Big question 1 — Do we need the client interface? Should we standardize the compiler↔QDMI boundary?

  • Observation: While working on a QDMI driver implementation for the MQT (see ✨ MQT QDMI Driver munich-quantum-toolkit/core#1010) we noticed that our C++ driver already has an object-oriented abstraction. Writing a FoMaC C++ wrapper over the C client interface risks duplicating many of the same concepts, feeling redundant.
  • Tension:
    • If we let the driver expose a FoMaC API directly (skipping the client interface), the compiler stack becomes tightly coupled to the specific driver. That improves ergonomics short-term but loses plug-and-play interoperability with other drivers/stacks.
    • If we keep the client interface as the canonical boundary, we preserve the ability to mix-and-match compilers, drivers, and devices across organizations (e.g., MQV collaborations), at the cost of boilerplate and a stricter ABI.
  • Options (not mutually exclusive):
    1. Keep and evolve the client interface (recommended for interoperability):
      • Formalize versioning and capability negotiation (feature bits/extensions, error codes, profiles).
      • Reference FoMaC bindings (C++/Rust/Python) that wrap the client interface in ergonomic types while remaining driver-agnostic.
      • Provide conformance tests for drivers and bindings.
    2. Driver-native high-level API (ergonomics first):
      • A driver may additionally expose a C++ API tailored to a specific stack.
      • The compiler can talk to this API directly where interop isn’t required.
      • We keep the client interface for interop scenarios and upstream collaborations.
  • Proposed stance:
    • Prioritize interoperability as a core goal. Keep the client interface and invest in it (versioning, capability discovery, conformance tests). Build reference C++ FoMaC libraries layered over the client interface to remove boilerplate for users.
    • Document this decision and avoid re-litigating unless we plan a v2 with a different approach.

Big question 2 — How do we expose an entire software stack to other stacks (stack-as-device), without bypassing schedulers?

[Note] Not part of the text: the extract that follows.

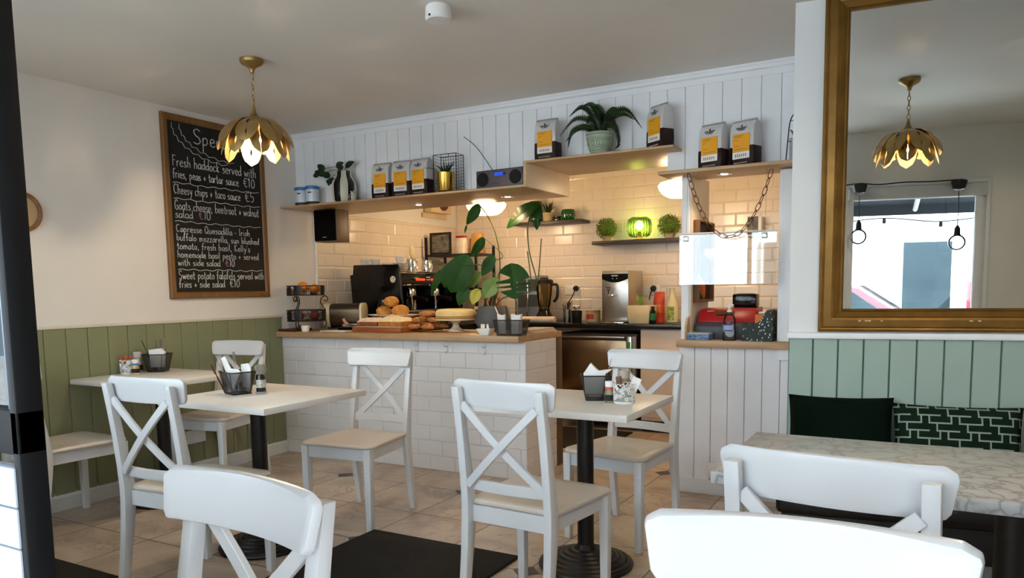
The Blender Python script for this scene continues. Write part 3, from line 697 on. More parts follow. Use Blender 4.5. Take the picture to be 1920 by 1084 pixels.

  • Constraints we established in prior discussions:
    • We do not share individual provider device libraries with external stacks. That would create contention outside our scheduler’s control.
    • Sharing direct access to a driver’s client interface also bypasses scheduling and policies.
  • Desire: Wrap the whole software stack (scheduler + compiler + drivers + devices) behind a QDMI-compatible façade, so another stack can consume it via the same primitives. This enables A to consume B’s stack and vice versa.
  • Challenges:
    • A stack may manage multiple devices. A naĂŻve “stack looks like one device” wrapper either hides multiplicity or requires duplicating N exposed devices.
    • We lack a notion of composite/hierarchical devices and device graphs in QDMI v1.
    • Properties and capabilities across multiple child devices: how to surface them (union/intersection/selection)? How to identify and select a child at job submission time?
    • For stack-as-device composition, should device selection be explicit (client chooses) or delegated (provider/driver schedules), or both?

Proposed next steps:

  • Reaffirm the client interface as the portability boundary for compilers and drivers, with FoMaC bindings layered on top. Or decide that this should be handled differently
  • Outline a concept for interoperability between two stacks relying on QDMI and start the development of a small proof-of-concept.

Explicitly tagging some people here because I think this is a pretty fundamental discussion: @ystade @echavarria-lrz @mnfarooqi
Your input on this would be highly appreciated.